Congrégation, la
CONGRÉGATION, LA
A pious association of laymen that played a conspicuous part in the French-Catholic revival (1801–30). Initiated February 1801 by six Paris students under the guidance of Jean Baptiste Bourdier-Delpuits, a former Jesuit (1776–1811), it was, at first, merely a new version of those pious sodalities under the invocation of the Blessed Virgin Mary that had flourished since the end of the 16th century in Jesuit colleges. By 1805 membership totaled 180. After the police discovered some young members disseminating Pius VII's document excommunicating napoleon i (1809), the society was suppressed. Revived after Napoleon's downfall under the leadership of Pierre Ronsin, SJ (1771–1846), its ranks enlisted not only students but also clerics and high-ranking lay aristocrats. Although the Congregation confined itself to purely religious activities, it gave birth through its members to a network of charitable, social, and educational organizations, thus anticipating modern catholic action. In some 60 other French towns similar bodies were founded, often by former Paris members. Among these grew practically independently the Congregation of Lyons, responsible for the creation of the Society for the propagation of the faith, and that of Bordeaux, founded by Guillaume chaminade. Around 1824 the Liberal press took to denouncing the Congregation as the tool of the Jesuits for infiltrating governmental administration. This onslaught was made more bitter and dangerous by the confusion arising from the existence of the secret society of the knights of the faith, which did aim at capturing political power.

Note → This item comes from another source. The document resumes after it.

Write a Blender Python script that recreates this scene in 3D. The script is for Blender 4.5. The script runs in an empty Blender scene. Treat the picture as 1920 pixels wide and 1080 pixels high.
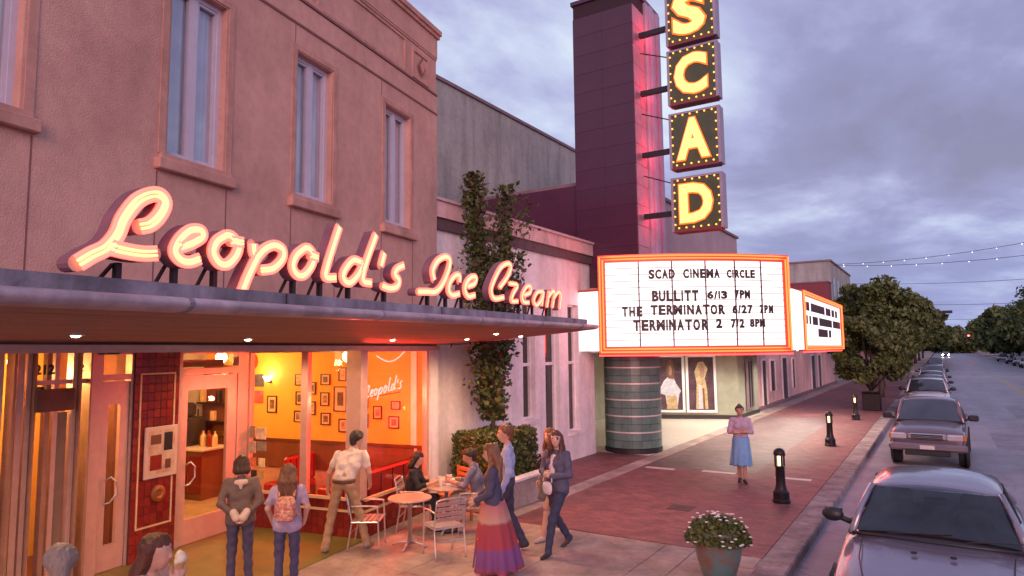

After the Jesuits were forbidden to teach in France (June 1828), the Congregation declined in activity, although one of its leaders, Prince Jules de Polignac, headed the government in August 1829. The revolution of 1830 ended the society, but some of its creations survived.
Bibliography: c. a. geoffroy de grandmaison, La Congrégation, 1801–1830 (Paris 1889). g. de bertier de sauvigny, Un Type d'ultra-royaliste: Le Comte Ferdinand de Bertier (1782–1864) et l'énigme de la Congrégation (Paris 1948). j. b. duroselle, "Les 'Filiales' de la Congrégation," Revue d'histoire ecclésiastique 50 (1955) 867–891.